■ GIVEN EXERCISE
Write out, word for word, every line from the first one through the line that holds "(1, .95, .70))", and nothing else; skip the pictures.

■ RAW DATA
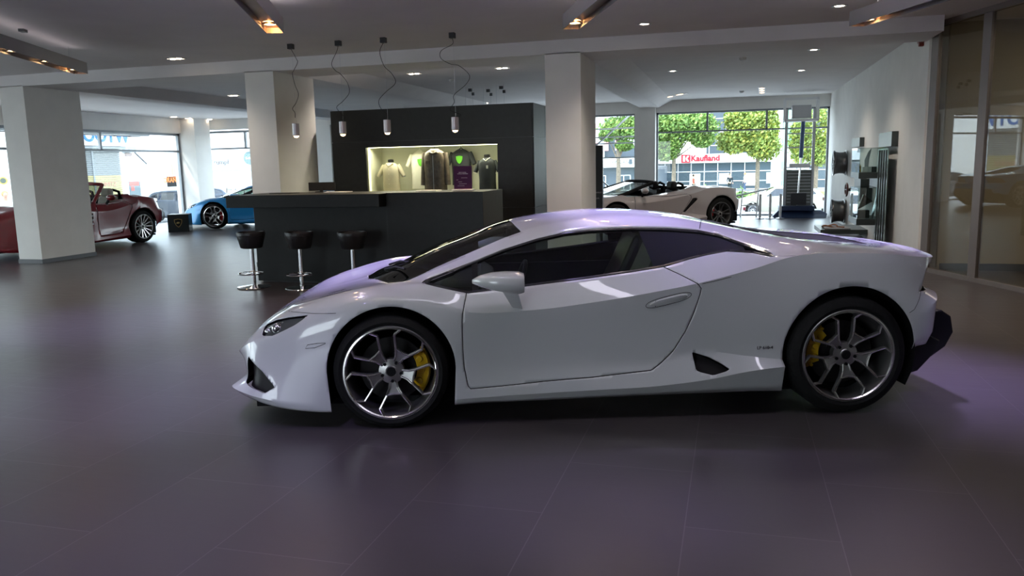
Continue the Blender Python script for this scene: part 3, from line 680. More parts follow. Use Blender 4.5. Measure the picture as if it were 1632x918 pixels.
mb.box(XB0+g, nx0, fy, YB, zs[1]+g, zs[2]-g); mb.box(nx1, XB1-g, fy, YB, zs[1]+g, zs[2]-g); mb.box(nx0, nx1, fy, YB, nz1, zs[2]-g); mb.box(nx0, nx1, fy, YB, zs[1]+g, nz0)
for z0, z1 in ((.01, .82-g), (.82+g, 1.9-g), (1.9+g, ZB)):
    for y0, y1 in ((YB, YB+.75-g), (YB+.75+g, YB2)): mb.box(XB1, XB1+.018, y0, y1, z0, z1)
    mb.box(XB0-.018, XB0, YB, YB2, z0, z1)
L_(mb, do).build('panels', M['wood'], db)
nm_ = mat('niche_lining', (.62, .62, .50), .6)
mb = MB(); mb.box(nx0, nx1, YB+.58, YB+.6, nz0, nz1+.03); mb.box(nx0-.0, nx0+.01, YB+.02, YB+.6, nz0, nz1); mb.box(nx1-.01, nx1, YB+.02, YB+.6, nz0, nz1); mb.box(nx0, nx1, YB+.0, YB+.6, nz0-.015, nz0); mb.box(nx0, nx1, YB+.0, YB+.6, nz1+.015, nz1+.03)
L_(mb, do).build('niche_lining', nm_, db)
L_(MB().box(nx0+.02, nx1-.02, YB+.04, YB+.07, nz1-.005, nz1+.012), do).build('light_strip', mat('niche_strip_light', (1, 1, .7), .5, emit=(1, .93, .58), es=4), db)
L_(MB().box(nx0+.012, nx0+.03, YB+.04, YB+.07, nz0+.02, nz1-.02), do).build('light_strip', mat('niche_side_light', (1, 1, .7), .5, emit=(1, .88, .48), es=1.0), db)
L_(MB().box(nx0+.002, nx1-.002, YB+.008, YB+.014, nz0, nz1), do).build('glass_front', M['window'], db)
a_ = area('niche_light', ((nx0+nx1)/2, YB+.12, nz1-.02), (R(-20), 0, 0), 2.1, .05, 9, (1, .95, .70))

# garments in the niche
def garment(name, x, y, ztop, hw, hgt, mtl, sleeves=.5, collar=None, slv_ang=18, depth=.09, flare=1.0, torso=False, **tg):
    e = empty(name, (x, y, ztop-hgt), **tg)
    mb = MB(); n_ = 20; secs = []
    for t_, w_, d_ in ((0, .95*flare, .9), (.3, .92, .95), (.62, .97, 1), (.80, 1.0, .95), (.90, .88, .8), (.96, .55, .6), (1.0, .30, .45)):
        secs.append((t_*hgt, hw*w_, depth*d_))
    vs = []
    for z_, a, b_ in secs:
        vs += [(a*math.copysign(abs(math.cos(2*PI*k/n_))**.8, math.cos(2*PI*k/n_)), b_*math.sin(2*PI*k/n_)*(1+.06*math.sin(7*k)), z_) for k in range(n_)]
    fs = [(i*n_+k, i*n_+(k+1) % n_, (i+1)*n_+(k+1) % n_, (i+1)*n_+k) for i in range(len(secs)-1) for k in range(n_)]+[tuple(range(n_))]
    mb.add(vs, fs); mb.build('body', mtl, e, smooth=60)
    for s in (-1, 1):
        sl = MB(); L = hgt*sleeves; a = R(slv_ang)
        p0 = Vector((s*hw*.82, 0, hgt*.90)); p1 = p0+Vector((s*math.sin(a)*L, -.01, -math.cos(a)*L))
        q = [p0+(p1-p0)*t_ for t_ in (0, .3, .65, 1)]
        sl.tube(q, [hw*.26, hw*.27, hw*.24, hw*.22], 12); sl.build('sleeve', mtl, e, smooth=60)
    return e
sh_w = mat('white_cotton', (.78, .76, .66), .8, bump=.2, nscale=30); sh_b = mat('beige_shirt_cloth', (.50, .45, .34), .8, bump=.2, nscale=30)
sh_d = mat('dark_cotton', (.030, .035, .04), .8, bump=.2, nscale=30); lea = mat('brown_leather', (.10, .075, .055), .45, noise=.3, nscale=20, bump=.3)
grn = mat('green_print', (.12, .45, .03), .6)
hangm = M['black']
def hanger(e, h, hw, col=None):
    mb = MB(); mb.tube([(-hw*.7, 0, h-.03), (0, 0, h+.02), (hw*.7, 0, h-.03)], .008, 6); mb.tube([(0, 0, h+.02), (0, 0, h+.06), (.012, 0, h+.075), (0, 0, h+.085)], .004, 6)
    mb.build('hanger', col or hangm, e)
def shieldlogo(e, x, y, z, s_, mtl, inner=None):
    P_ = [(-1, 1), (0, 1.15), (1, 1), (.95, .1), (.55, -.75), (0, -1.2), (-.55, -.75), (-.95, .1)]
    o = MB().prism([(x+a*s_, y, z+b_*s_) for a, b_ in P_], (0, -.004, 0)).build('chest_print', mtl, e)
    return o
g1 = garment('display_shirt', -5.03, YB+.42, 1.74, .155, .62, sh_w, .34, label='white t-shirt with green emblem print hanging in the niche', cat='t-shirt', torso=0, slv_ang=28)
hanger(g1, .62, .12, sh_w); shieldlogo(g1, .05, -.098, .43, .055, grn)
g2 = garment('leather_jacket', -4.66, YB+.16, 1.76, .205, .66, lea, .78, label='brown leather jacket hanging in the middle of the lit niche', cat='jacket', slv_ang=5, depth=.10)
hanger(g2, .64, .12); 
MB().tube([(-.09, -.03, .585), (-.05, -.09, .60), (0, -.10, .575), (.05, -.09, .60), (.09, -.03, .585)], .022, 8).build('collar', lea, g2, smooth=60)
MB().box(-.003, .003, -.108, -.100, .02, .56).build('zip', M['alu'], g2)
for s in (-1, 1): MB().box(s*.09-.035, s*.09+.035, -.108, -.095, .42, .47).build('chest_pocket', lea, g2, bevel=.003)
g3 = garment('display_shirt', -4.31, YB+.44, 1.75, .17, .58, sh_d, .36, label='dark t-shirt with green emblem print hanging right of the jacket', cat='t-shirt', slv_ang=26)
hanger(g3, .58, .12); shieldlogo(g3, 0, -.098, .41, .055, grn)
def bust(e, h):
    mb = MB(); mb.lathe([(.0005, h+.055), (.045, h+.05), (.05, h+.03), (.046, h-.04), (.06, h-.06)], 16); mb.build('bust_neck', M['black'], e, smooth=40)
g4 = garment('polo_shirt', -3.80, YB+.22, 1.60, .145, .50, sh_d, .40, label='dark polo shirt with white trim on a bust at the right end', cat='polo shirt', slv_ang=24, depth=.11)
bust(g4, .50)
MB().tube([(-.05, -.05, .49), (0, -.085, .45), (.06, -.05, .50)], .006, 6).build('collar_trim', sh_w, g4)
MB().box(.02, .05, -.125, -.118, .33, .38).build('chest_badge', sh_w, g4)
for s in (-1, 1): MB().bar((s*.155, -.03, .255), (s*.22, -.03, .275), .06, .012).build('cuff_trim', sh_w, g4)
g5 = garment('checked_shirt', -5.49, YB+.28, 1.56, .15, .47, sh_b, .45, label='beige short-sleeved shirt on a bust at the left end of the niche', cat='shirt', slv_ang=30, depth=.11)
bust(g5, .47)
MB().tube([(-.06, -.06, .455), (0, -.10, .41), (.06, -.06, .455)], .014, 6).build('collar', sh_b, g5)
for k in range(4): MB().sphere((0, -.112, .36-.08*k), .005, 6).build('button', sh_w, g5)
for s in (-1, 1): MB().bar((s*.185, 0, .28), (s*.235, 0, .24), .075, .02).build('sleeve_stripe', mat('blue_grey_stripe', (.30, .36, .45), .8), g5)

# things on the counter
e = empty('sign_holder', (-3.32, 9.62, 1.166), R(3), label='purple leaflet in a clear stand on the service desk', cat='sign')
MB().box(-.118, .118, -.006, .006, .02, .31).build('leaflet', mat('purple_leaflet', (.075, .02, .075), .6, spec=.2), e)
MB().box(-.14, .14, -.05, .05, 0, .018).build('holder_base', M['white'], e, bevel=.003)
RX90 = Matrix.Rotation(R(90), 4, 'X')
tw = mat('print_white', (.75, .72, .75), .6)
text_mesh('leaflet_text', 'NEW MODEL\nWORLD PREMIERE', .017, tw, Matrix.Translation((0, -.0075, .22)) @ RX90, e, .0005)
mb = MB()
for k, (a, b_) in enumerate(((-.07, .02), (-.05, .05), (-.06, -.01), (-.085, -.06), (-.02, .06))): mb.box(a, b_, -.0085, -.0065, .06+.025*k, .063+.025*k)
mb.build('leaflet_lines', tw, e)
e = empty('computer_monitor', (-5.5, 9.95, 1.162), R(180+8), label='low black computer monitor standing on the bar counter', cat='monitor')
MB().box(-.19, .19, -.02, .012, .02, .135).build('screen', M['black'], e, bevel=.004); MB().box(-.08, .08, -.06, .06, 0, .01).box(-.02, .02, .012, .03, .0, .06).build('stand', M['black'], e)
tag(MB().box(-6.05, -5.72, 9.5, 9.72, 1.161, 1.168).build('document_tray', M['black']), 'flat black folder lying near the left end of the counter', 'folder')
tag(MB().box(-5.30, -4.98, 9.62, 9.84, 1.161, 1.172).build('paper_stack', M['white']), 'small stack of white papers on the counter', 'papers')
tag(MB().box(-3.95, -3.66, 9.55, 9.75, 1.166, 1.178).build('paper_stack', M['white'], bevel=.002), 'white brochures lying flat on the service desk', 'brochures')

# stools
def stool(x, y, label):
    e = empty('bar_stool', (x, y, 0), label=label, cat='bar stool', group='black bar stools at the counter')
    MB().lathe([(.0005, .0), (.205, .0), (.21, .006), (.205, .014), (.06, .03), (.03, .034), (.0005, .034)], 40).build('base', M['chrome'], e, smooth=35)
    MB().lathe([(.028, .03), (.028, .30), (.026, .30), (.026, .50), (.05, .505)], 24).build('column', M['chrome'], e, smooth=35)
    fr = MB(); fr.tube([(.155*math.cos(a), .03+.155*math.sin(a)-.08, .185) for a in [2*PI*i/32 for i in range(32)]], .010, 8, closed=True)
    fr.bar((0, -.03, .185), (0, -.20, .185), .012); fr.bar((-.05, -.02, .185), (-.14, -.06, .185), .012); fr.bar((.05, -.02, .185), (.14, -.06, .185), .012)
    fr.build('footrest', M['chrome'], e, smooth=40)
    MB().lathe([(.0005, .505), (.115, .505), (.135, .515), (.172, .655), (.180, .70), (.172, .715), (.155, .712), (.150, .690), (.0005, .682)], 40).build('seat', M['leather'], e, smooth=50)
    MB().lathe([(.171, .660), (.176, .664), (.177, .670), (.173, .674)], 40, 0, None, True).build('seat_piping', M['leather'], e, smooth=60)
    return e
for x_, lb in ((-5.885, 'leftmost black bar stool at the open end of the counter'), (-5.195, 'middle black bar stool in front of the counter'), (-4.475, 'black bar stool nearest the white car, right of the three')): stool(x_, 8.76, lb)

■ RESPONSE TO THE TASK
Continue the Blender Python script for this scene: part 3, from line 680. More parts follow. Use Blender 4.5. Measure the picture as if it were 1632x918 pixels.
mb.box(XB0+g, nx0, fy, YB, zs[1]+g, zs[2]-g); mb.box(nx1, XB1-g, fy, YB, zs[1]+g, zs[2]-g); mb.box(nx0, nx1, fy, YB, nz1, zs[2]-g); mb.box(nx0, nx1, fy, YB, zs[1]+g, nz0)
for z0, z1 in ((.01, .82-g), (.82+g, 1.9-g), (1.9+g, ZB)):
    for y0, y1 in ((YB, YB+.75-g), (YB+.75+g, YB2)): mb.box(XB1, XB1+.018, y0, y1, z0, z1)
    mb.box(XB0-.018, XB0, YB, YB2, z0, z1)
L_(mb, do).build('panels', M['wood'], db)
nm_ = mat('niche_lining', (.62, .62, .50), .6)
mb = MB(); mb.box(nx0, nx1, YB+.58, YB+.6, nz0, nz1+.03); mb.box(nx0-.0, nx0+.01, YB+.02, YB+.6, nz0, nz1); mb.box(nx1-.01, nx1, YB+.02, YB+.6, nz0, nz1); mb.box(nx0, nx1, YB+.0, YB+.6, nz0-.015, nz0); mb.box(nx0, nx1, YB+.0, YB+.6, nz1+.015, nz1+.03)
L_(mb, do).build('niche_lining', nm_, db)
L_(MB().box(nx0+.02, nx1-.02, YB+.04, YB+.07, nz1-.005, nz1+.012), do).build('light_strip', mat('niche_strip_light', (1, 1, .7), .5, emit=(1, .93, .58), es=4), db)
L_(MB().box(nx0+.012, nx0+.03, YB+.04, YB+.07, nz0+.02, nz1-.02), do).build('light_strip', mat('niche_side_light', (1, 1, .7), .5, emit=(1, .88, .48), es=1.0), db)
L_(MB().box(nx0+.002, nx1-.002, YB+.008, YB+.014, nz0, nz1), do).build('glass_front', M['window'], db)
a_ = area('niche_light', ((nx0+nx1)/2, YB+.12, nz1-.02), (R(-20), 0, 0), 2.1, .05, 9, (1, .95, .70))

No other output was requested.